Strønen’s sense of widening expression wraps its amorphous arms around “La Bella,” which by its triangulation of violin (Håkon Aase), cello (Lucy Railton), and malleted drums elicits a feeling of circulation given blood by the piano (Ayumi Tanaka). This quiet yet resolute introduction, itself an awakening into moving imagery, embodies a cinematic process: a projection of light onto uniform surfaces where freedom dances to the tune of a faintly outlined script. “Friday” is potent in this metaphorical regard. From its montage of recollections emerges a story to which only listeners may add a beginning and an end. Bassist Ole Morten Vågen taps into the very spine of this music, while Tanaka’s presence, a relatively new addition to the TIABG nexus born from live performances, is magical in these turns of phrase. Her gestures elicit speech without words. And while there are no solos to speak of, save for Strønen’s narrative stroke of brilliance in “Baka” and Vågen’s intro to “Tension,” as organs of the same body, each has its function, singing with the whole in mind.

“Fugitive Pieces,” referring to the novel from which Strønen adopted the band’s name, is an intimate and poetic character study, given wings by instruments of touch. The title track, too, separates filaments of interpretation from emotional moonbeams. So much of what happens in the horizontal regressions of “Release” or the more detail-oriented rhythms of “Wednesday” is built on foundations wrought in the foundry of live performance:

“We have toured a lot over the past year, having played in the US, Brazil, Japan, and Europe. This, combined with rehearsals, has contributed to the way we play today. We knew the material well and recorded the whole album within a day and a half. The music was written with the acoustics of the studio in mind and that has also lead to us wanting to play more concert halls and larger concert rooms than small clubs.”

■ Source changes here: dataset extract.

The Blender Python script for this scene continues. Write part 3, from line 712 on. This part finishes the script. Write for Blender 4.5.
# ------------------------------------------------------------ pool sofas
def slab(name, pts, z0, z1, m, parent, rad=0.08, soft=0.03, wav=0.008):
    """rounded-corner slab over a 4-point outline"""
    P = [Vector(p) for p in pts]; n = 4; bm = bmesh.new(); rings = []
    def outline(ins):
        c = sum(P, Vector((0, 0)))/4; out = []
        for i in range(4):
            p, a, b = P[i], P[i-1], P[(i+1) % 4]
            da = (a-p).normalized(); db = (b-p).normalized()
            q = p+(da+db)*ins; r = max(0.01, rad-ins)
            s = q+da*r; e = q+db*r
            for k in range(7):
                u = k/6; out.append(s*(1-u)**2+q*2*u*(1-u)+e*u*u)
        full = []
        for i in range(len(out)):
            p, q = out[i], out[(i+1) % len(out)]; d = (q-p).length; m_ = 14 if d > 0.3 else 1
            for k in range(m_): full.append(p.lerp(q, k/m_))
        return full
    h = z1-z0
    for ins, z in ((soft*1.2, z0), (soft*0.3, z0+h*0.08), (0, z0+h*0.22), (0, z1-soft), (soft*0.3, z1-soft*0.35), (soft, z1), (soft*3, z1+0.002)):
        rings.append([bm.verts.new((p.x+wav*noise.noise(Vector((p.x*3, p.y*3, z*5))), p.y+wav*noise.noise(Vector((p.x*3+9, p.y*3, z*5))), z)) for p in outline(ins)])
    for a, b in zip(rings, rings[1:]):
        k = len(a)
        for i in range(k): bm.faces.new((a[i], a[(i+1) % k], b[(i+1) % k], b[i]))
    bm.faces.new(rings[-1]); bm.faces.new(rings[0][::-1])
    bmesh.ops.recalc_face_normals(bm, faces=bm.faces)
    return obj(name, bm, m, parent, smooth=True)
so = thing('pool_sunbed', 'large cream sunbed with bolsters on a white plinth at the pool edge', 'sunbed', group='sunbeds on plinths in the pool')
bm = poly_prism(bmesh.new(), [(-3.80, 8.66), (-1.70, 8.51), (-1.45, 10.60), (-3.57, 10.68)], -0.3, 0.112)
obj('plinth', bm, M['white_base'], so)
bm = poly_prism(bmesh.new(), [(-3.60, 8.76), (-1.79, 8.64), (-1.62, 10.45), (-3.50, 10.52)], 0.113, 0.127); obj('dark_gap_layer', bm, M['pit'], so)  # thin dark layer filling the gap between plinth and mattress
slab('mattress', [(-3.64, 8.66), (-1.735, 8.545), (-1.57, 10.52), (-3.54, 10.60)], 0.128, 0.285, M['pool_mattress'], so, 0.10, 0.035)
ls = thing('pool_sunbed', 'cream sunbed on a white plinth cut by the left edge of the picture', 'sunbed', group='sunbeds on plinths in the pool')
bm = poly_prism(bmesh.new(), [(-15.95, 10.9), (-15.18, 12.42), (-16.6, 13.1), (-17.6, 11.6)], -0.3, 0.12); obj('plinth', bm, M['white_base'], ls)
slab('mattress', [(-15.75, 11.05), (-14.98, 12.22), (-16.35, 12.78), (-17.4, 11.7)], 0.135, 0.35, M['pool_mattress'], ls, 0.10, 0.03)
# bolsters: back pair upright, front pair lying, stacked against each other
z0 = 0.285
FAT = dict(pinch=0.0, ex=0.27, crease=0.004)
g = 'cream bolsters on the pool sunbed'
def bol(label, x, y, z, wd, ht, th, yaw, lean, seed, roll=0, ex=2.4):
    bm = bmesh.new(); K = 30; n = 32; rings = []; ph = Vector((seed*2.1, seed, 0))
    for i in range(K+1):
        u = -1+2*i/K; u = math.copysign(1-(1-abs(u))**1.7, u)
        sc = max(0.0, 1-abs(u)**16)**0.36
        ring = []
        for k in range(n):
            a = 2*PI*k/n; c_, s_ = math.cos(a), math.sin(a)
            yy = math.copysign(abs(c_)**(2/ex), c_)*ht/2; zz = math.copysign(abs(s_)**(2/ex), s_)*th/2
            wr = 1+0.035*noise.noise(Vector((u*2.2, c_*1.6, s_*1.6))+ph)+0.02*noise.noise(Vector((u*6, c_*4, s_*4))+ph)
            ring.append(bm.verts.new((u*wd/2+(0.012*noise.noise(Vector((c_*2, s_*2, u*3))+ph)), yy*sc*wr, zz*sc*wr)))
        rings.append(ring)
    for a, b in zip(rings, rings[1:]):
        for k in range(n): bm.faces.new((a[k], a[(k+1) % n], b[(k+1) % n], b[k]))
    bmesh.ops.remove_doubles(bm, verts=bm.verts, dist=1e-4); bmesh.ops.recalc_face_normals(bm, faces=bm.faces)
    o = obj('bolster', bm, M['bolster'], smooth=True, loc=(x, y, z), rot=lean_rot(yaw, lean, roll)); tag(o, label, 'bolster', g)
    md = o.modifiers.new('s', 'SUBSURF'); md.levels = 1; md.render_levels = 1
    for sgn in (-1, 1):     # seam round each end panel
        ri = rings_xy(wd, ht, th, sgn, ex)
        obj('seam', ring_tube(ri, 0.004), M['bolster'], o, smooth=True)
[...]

Producer Manfred Eicher, as always, had a hand in what transpired, giving that extra puff of wind needed to satisfy even the most tattered feathers:

“I wasn’t surprised but rather happy that Manfred had great belief in the record. He also contributed strongly in studio, communicating ideas and details that shaped the compositions. He quickly understood what I aimed for and was a strong force during the recording.”

If inclinations of that force of, and desire for, space weren’t already apparent, they step forth most boldly in “Truth Grows Gradually” and “Weekend,” both of which unfold as stories told out of time. Like the album as a whole, they are a chronology of the soul, wrapped and unwrapped until nothing but truth remains.